“Recorda-me” (HarperCollins Portugal, 2019), do espanhol Mario Escobar, é uma narrativa histórica sobre 456 crianças espanholas enviadas pelas famílias para Morelia, no México, no verão de 1937, início do grande conflito bélico em Espanha e depois um pouco por toda a Europa. Com idades entre cinco e doze anos, estas crianças oscilavam na hora da partida entre o medo, a ignorância, a esperança e o desespero que os próprios familiares expressavam na hora de os enviar para longe da guerra – mas também de casa.
O tema é desenvolvido por Mario Escobar, escritor, historiador e colaborador habitual da National Geographic, dedicado à investigação dos grandes conflitos humanos e apaixonado pela história e pelos seus enigmas, especialmente a história da igreja e de grupos sectários que se desenvolveram no seu seio. Em “Recorda-me”, acontecimentos históricos são apresentados e desenvolvidos a partir da vivência de personagens fictícias, inspiradas em experiências de terceiros, premeditando-se objectividade e fiabilidade do argumento, investigação e compreensão factual.
Através dos irmãos Marco, Isabel e Ana Alcalde, especialmente do relato na primeira pessoa de Marco, obtém-se a percepção que as crianças tiveram da guerra – primeiro um jogo, depois uma tragédia -, incapazes de entender o sentido e o ganho do conflito e da barbárie, por muito fieis que se mantivessem à perspectiva dos que lhes eram próximos e reproduzissem o seu discurso, numa desesperada procura de apaziguamento e fidelidade aos afectos.

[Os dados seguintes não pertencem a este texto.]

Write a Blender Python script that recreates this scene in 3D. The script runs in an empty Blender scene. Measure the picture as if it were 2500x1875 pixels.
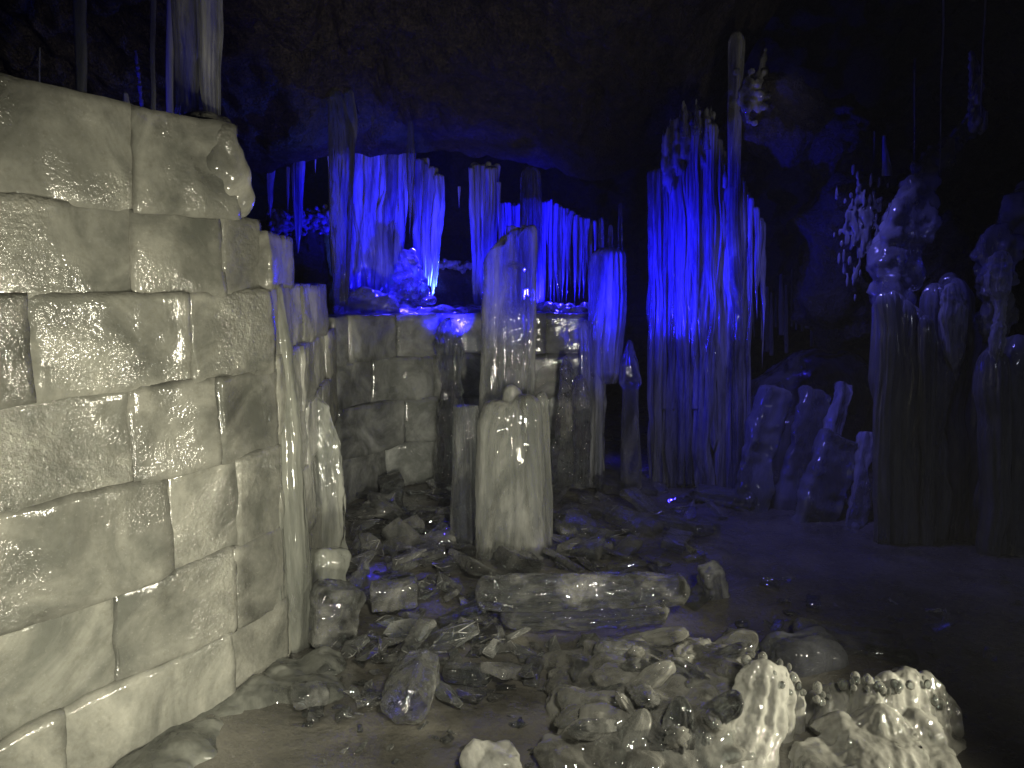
import bpy, bmesh, math, random
from mathutils import Vector, Matrix, noise, Euler
random.seed(7)
R = math.radians
FPX, PITCH, CAMZ = 1805.0, R(7.5), 1.5
C = bpy.context.scene.collection
SC = bpy.context.scene
cp, sp = math.cos(PITCH), math.sin(PITCH)

# ---------------------------------------------------------------- helpers
def P(px, py, Y):
    """world point at distance Y in front of the camera seen at photo pixel"""
    dx, dy = (px-1250)/FPX, (937.5-py)/FPX
    t = Y/(dy*sp+cp)
    return Vector((dx*t, Y, CAMZ+t*(dy*cp-sp)))
def F(px, py, z=0.0):
    dx, dy = (px-1250)/FPX, (937.5-py)/FPX
    t = (z-CAMZ)/(dy*cp-sp)
    return Vector((dx*t, t*(dy*sp+cp), z))
def fbm(v, o=4): return noise.fractal(v, 1.0, 2.0, o, noise_basis='PERLIN_ORIGINAL')
def tag(o, label=None, cat=None, group=None, kind=None):
    if label: o['label'] = label
    if cat: o['category'] = cat
    if group: o['group'] = group
    if kind or label: o['kind'] = kind or 'thing'
    return o
def smooth(me, on=True):
    me.polygons.foreach_set('use_smooth', [on]*len(me.polygons)); me.update()
def link(name, me, mat, loc=(0,0,0), parent=None, sm=True):
    if mat and not me.materials: me.materials.append(mat)
    if sm is not None: smooth(me, sm)
    o = bpy.data.objects.new(name, me); C.objects.link(o); o.location = loc
    if parent: o.parent = parent
    return o
def mesh_from(verts, faces, name='m'):
    me = bpy.data.meshes.new(name); me.from_pydata([tuple(v) for v in verts], [], faces); me.update(); return me
def lerp(a, b, t): return a+(b-a)*t
def sstep(a, b, x):
    t = max(0, min(1, (x-a)/(b-a))); return t*t*(3-2*t)

# ---------------------------------------------------------------- materials
def nodes(name):
    m = bpy.data.materials.new(name); m.use_nodes = True
    nt = m.node_tree; nt.nodes.clear(); out = nt.nodes.new('ShaderNodeOutputMaterial'); return m, nt, out
def N(nt, t, **kw):
    n = nt.nodes.new(t)
    for k, v in kw.items():
        if k in n.inputs: n.inputs[k].default_value = v
        else: setattr(n, k, v)
    return n
def noise_tex(nt, vec, scale, detail=3, rough=.55, stretch=None, dist=0.0):
    mp = N(nt, 'ShaderNodeMapping'); nt.links.new(vec, mp.inputs[0])
    if stretch: mp.inputs['Scale'].default_value = stretch
    n = N(nt, 'ShaderNodeTexNoise', Scale=scale, Detail=detail, Roughness=rough, Distortion=dist)
    nt.links.new(mp.outputs[0], n.inputs['Vector']); return n.outputs[0]
def ramp(nt, fac, a, b, ca, cb):
    r = N(nt, 'ShaderNodeValToRGB'); e = r.color_ramp.elements
    e[0].position, e[1].position = a, b; e[0].color, e[1].color = (*ca, 1), (*cb, 1)
    nt.links.new(fac, r.inputs[0]); return r.outputs[0]
def mrange(nt, v, a, b, c, d):
    m = N(nt, 'ShaderNodeMapRange'); m.inputs[1].default_value = a; m.inputs[2].default_value = b
    m.inputs[3].default_value = c; m.inputs[4].default_value = d; nt.links.new(v, m.inputs[0]); return m.outputs[0]
def bump(nt, h, strength, dist, prev=None):
    b = N(nt, 'ShaderNodeBump', Strength=strength, Distance=dist); nt.links.new(h, b.inputs['Height'])
    if prev: nt.links.new(prev, b.inputs['Normal'])
    return b.outputs[0]
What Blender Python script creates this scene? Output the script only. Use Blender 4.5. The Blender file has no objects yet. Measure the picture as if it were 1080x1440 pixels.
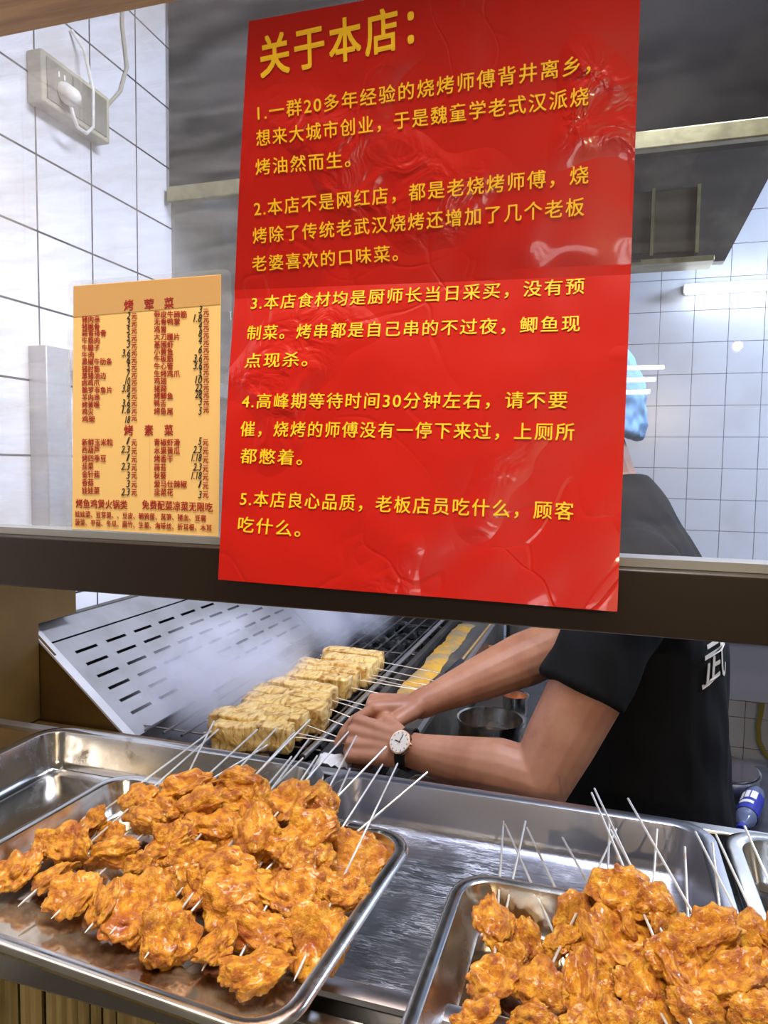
import bpy, bmesh, math, random
import numpy as np
from mathutils import Vector, Matrix, noise
from mathutils.bvhtree import BVHTree

random.seed(7)
S = bpy.context.scene
COL = S.collection
PI = math.pi

# ------------------------------------------------------------------ camera
F, YAW, PIT, ROL = 990.0, math.radians(-17.0), math.radians(-3.95), math.radians(0.785)
CAM = Vector((0, 0, 1.5))
_f = Vector((math.sin(YAW) * math.cos(PIT), math.cos(YAW) * math.cos(PIT), math.sin(PIT)))
_r = Vector((math.cos(YAW), -math.sin(YAW), 0)); _u = _r.cross(_f)
RX = _r * math.cos(ROL) + _u * math.sin(ROL)
UX = -_r * math.sin(ROL) + _u * math.cos(ROL)
cam_d = bpy.data.cameras.new('camera'); cam = bpy.data.objects.new('camera', cam_d); COL.objects.link(cam)
m = Matrix((RX, UX, -_f)).transposed().to_4x4(); m.translation = CAM; cam.matrix_world = m
cam_d.sensor_fit = 'VERTICAL'; cam_d.sensor_height = 24; cam_d.lens = 24 * F / 1440; cam_d.clip_start = 0.01
S.camera = cam

# ------------------------------------------------------------------ light and exposure
S.view_settings.view_transform = 'Standard'; S.view_settings.look = 'None'
S.view_settings.gamma = 1; S.view_settings.use_curve_mapping = False
S.view_settings.exposure = 0.0
S.cycles.volume_bounces = 3
w = bpy.data.worlds.new('world'); S.world = w; w.use_nodes = True
w.node_tree.nodes['Background'].inputs[0].default_value = (1.0, 0.86, 0.68, 1)
w.node_tree.nodes['Background'].inputs[1].default_value = 0.16

def area(name, loc, target, sx, sy, power, color, spread=180):
    d = bpy.data.lights.new(name, 'AREA'); d.shape = 'RECTANGLE'; d.size = sx; d.size_y = sy
    d.energy = power; d.color = color; d.spread = math.radians(spread)
    o = bpy.data.objects.new(name, d); COL.objects.link(o); o.location = loc
    o.rotation_euler = (Vector(target) - Vector(loc)).to_track_quat('-Z', 'Y').to_euler()
    return o
area('kitchen_ceiling_light', (0.1, 0.95, 2.74), (-0.8, 1.25, 1.5), 1.3, 0.3, 44, (0.74, 0.81, 1.0), 140)
area('back_wall_fill', (1.5, 1.9, 2.3), (0.3, 2.5, 1.3), 0.5, 0.4, 36, (0.66, 0.77, 1.0))  # added fill out of view, brightens the back wall around the tube lamp
bulb = bpy.data.lights.new('street_bulb', 'POINT'); bulb.energy = 42; bulb.color = (1.0, 0.72, 0.40); bulb.shadow_soft_size = .014
bo_ = bpy.data.objects.new('street_bulb', bulb); COL.objects.link(bo_); bo_.location = (.48, -1.5, 1.96)
area('awning_light', (-0.25, 0.20, 3.1), (-0.15, 0.62, 1.1), 1.5, 0.3, 48, (1.0, 0.82, 0.60))

# ------------------------------------------------------------------ helpers
def ray(x, y):
    return RX * ((x - 540) / F) - UX * ((y - 720) / F) + _f
def at_z(x, y, z):
    d = ray(x, y); return CAM + d * ((z - CAM.z) / d.z)
def at_y(x, y, Y):
    d = ray(x, y); return CAM + d * (Y / d.y)
def at_t(x, y, t):
    return CAM + ray(x, y) * t
def to_px(p):
    v = Vector(p) - CAM; t = v.dot(_f)
    return (540 + F * v.dot(RX) / t, 720 - F * v.dot(UX) / t, t)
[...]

Os acontecimentos relatados no livro iniciaram-se em 1934 e foram sequencialmente até 1941, com um salto até 1975, a título de epílogo. Uma obra de ficção, inspirada em histórias reais, retrato de polémicas que envolveram a segunda República e a guerra civil espanhola, a tragédia humana e as perspectivas de vários intervenientes, a fragmentação e ostracização política e social no país, a presença e o papel desenvolvido por entidades religiosas. Que mostra o valor real e simbólico da luta, das batalhas e da morte, em nome de um ideal ou tão só da sobrevivência.
“Lembrem-se, mas não odeiem. Lembrem-se. Não deixem que a memória se perca.”
“Recorda-me” parece ser um acto de afirmação e defesa da memória de um povo e de uma época, dos efeitos da guerra, da desumanização, da rendição ou da desistência, muitíssimo bem retratado por Mario Escobar, a quem é devido reconhecimento pela substância e habilidade do relato.